A special committee of the Italian Senate met yesterday to consider expelling former Italian prime minister Silvio Berlusconi following his conviction for tax fraud, a decision that could shatter the fragile ruling coalition and plunge Italy into fresh political crisis.
Senior figures in Berlusconi’s center-right People of Freedom (PDL) party have threatened to pull out of Italian Prime Minister Enrico Letta’s government if Berlusconi is stripped of his seat in the Senate.
The process that could lead to at least temporary political exile for the 76-year-old billionaire may take weeks. With tensions high between partners in the governing coalition, open conflict at yesterday’s meeting could trigger a crisis.
The 23-member panel, with representatives from the main parties, is dominated by Berlusconi adversaries.
At least 14 lawmakers are likely to vote in favor of expulsion.
Financial markets have been increasingly on edge as political tensions have escalated ahead of the meeting, driving up government borrowing costs.
With Italy struggling with a 2 trillion euro (US$2.63 trillion) public debt and mired in its longest recession since World War II, business leaders warned that political turmoil could snuff out the first glimmers of a turnaround.

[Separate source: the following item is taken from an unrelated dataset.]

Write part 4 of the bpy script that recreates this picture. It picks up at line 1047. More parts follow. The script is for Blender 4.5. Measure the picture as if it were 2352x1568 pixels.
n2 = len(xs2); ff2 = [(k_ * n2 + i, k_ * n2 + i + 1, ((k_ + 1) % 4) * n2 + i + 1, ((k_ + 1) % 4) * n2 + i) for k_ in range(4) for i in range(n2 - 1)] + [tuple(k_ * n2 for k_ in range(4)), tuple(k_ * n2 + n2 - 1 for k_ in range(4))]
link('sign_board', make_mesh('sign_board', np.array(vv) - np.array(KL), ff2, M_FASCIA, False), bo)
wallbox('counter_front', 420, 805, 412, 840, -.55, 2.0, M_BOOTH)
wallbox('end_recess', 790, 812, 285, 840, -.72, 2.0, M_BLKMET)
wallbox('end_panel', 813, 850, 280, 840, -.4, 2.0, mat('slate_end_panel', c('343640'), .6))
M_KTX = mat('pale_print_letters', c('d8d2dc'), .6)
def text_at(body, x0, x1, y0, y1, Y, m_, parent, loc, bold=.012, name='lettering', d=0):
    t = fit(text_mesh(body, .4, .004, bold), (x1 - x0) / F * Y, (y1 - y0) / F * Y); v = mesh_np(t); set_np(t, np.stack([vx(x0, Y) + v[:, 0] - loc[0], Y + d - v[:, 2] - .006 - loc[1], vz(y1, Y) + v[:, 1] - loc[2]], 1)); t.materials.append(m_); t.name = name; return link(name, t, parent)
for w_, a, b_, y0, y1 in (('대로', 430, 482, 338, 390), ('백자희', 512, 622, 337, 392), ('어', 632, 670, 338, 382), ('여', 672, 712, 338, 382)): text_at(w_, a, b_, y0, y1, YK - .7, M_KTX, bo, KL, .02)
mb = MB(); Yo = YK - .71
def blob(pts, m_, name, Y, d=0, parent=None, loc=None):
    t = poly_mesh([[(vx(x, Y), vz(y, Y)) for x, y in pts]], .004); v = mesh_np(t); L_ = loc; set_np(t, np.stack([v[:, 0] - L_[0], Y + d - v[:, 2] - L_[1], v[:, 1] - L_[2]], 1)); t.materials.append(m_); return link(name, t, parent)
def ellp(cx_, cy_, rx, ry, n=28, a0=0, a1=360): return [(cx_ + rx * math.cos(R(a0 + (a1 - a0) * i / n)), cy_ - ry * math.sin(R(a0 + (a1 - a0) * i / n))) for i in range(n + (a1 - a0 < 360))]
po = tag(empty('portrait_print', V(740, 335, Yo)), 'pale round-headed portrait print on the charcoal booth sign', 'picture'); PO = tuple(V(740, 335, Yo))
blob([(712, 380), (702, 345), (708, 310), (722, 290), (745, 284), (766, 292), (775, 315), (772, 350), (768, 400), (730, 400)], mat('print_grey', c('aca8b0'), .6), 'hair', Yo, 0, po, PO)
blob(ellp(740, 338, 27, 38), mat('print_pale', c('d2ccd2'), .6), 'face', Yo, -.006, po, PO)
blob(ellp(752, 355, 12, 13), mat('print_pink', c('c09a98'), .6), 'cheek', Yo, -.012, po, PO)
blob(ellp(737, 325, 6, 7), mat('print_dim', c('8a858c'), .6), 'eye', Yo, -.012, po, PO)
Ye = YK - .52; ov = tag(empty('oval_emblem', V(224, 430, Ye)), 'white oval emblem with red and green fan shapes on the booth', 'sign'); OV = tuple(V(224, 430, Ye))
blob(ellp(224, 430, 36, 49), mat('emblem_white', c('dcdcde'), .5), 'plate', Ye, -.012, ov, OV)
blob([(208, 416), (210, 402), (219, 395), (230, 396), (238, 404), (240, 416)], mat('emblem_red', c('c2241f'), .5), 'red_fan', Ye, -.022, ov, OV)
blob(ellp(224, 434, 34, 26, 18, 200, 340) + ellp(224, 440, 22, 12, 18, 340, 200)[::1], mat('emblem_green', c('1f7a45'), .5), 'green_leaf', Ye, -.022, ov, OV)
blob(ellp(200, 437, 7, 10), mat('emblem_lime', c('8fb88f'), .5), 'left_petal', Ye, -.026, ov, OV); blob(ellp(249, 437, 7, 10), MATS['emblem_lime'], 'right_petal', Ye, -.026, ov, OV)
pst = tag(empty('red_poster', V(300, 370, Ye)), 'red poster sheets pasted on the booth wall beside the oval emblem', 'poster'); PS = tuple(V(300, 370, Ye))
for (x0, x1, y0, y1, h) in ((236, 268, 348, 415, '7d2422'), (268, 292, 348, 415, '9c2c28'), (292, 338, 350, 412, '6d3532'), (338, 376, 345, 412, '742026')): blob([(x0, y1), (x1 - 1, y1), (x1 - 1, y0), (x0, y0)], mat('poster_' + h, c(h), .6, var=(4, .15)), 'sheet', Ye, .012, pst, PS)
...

“Political stability is a precondition for economic recovery, and if there were to be a crisis, the recovery would be at risk,” Federico Ghizzoni, chief executive of Unicredit, Italy’s largest bank by assets, said over the weekend.
So far, Letta’s center-left Democratic Party (PD) has insisted that Berlusconi cannot remain in parliament after Italy’s top court convicted him of being at the center of a vast tax fraud scheme at his Mediaset television empire.
The PDL says Berlusconi, sentenced to four years in jail, has been targeted unfairly by left-wing magistrates and accuses the PD of using judicial tactics to eliminate a rival it has been unable to defeat politically.
The complicated committee rules may avert an immediate showdown between the center-left PD and Berlusconi’s center-right PDL, which were forced together in an unwilling coalition after deadlocked elections in February.
Berlusconi’s lawyers argue that the “Severino law,” under which convicted politicians are ineligible for parliament, cannot apply in Berlusconi’s case because it was passed last year.
Berlusconi’s lawyers have appealed to the European Court of Human Rights. They want the Senate committee to postpone proceedings until the European Court decides or Italy’s constitutional court rules on whether the law is valid.
That possibility has been rejected by the PD.
Whatever the outcome of the committee meeting, Berlusconi faces months in the political wilderness, which could prevent him from standing in any election if the government falls.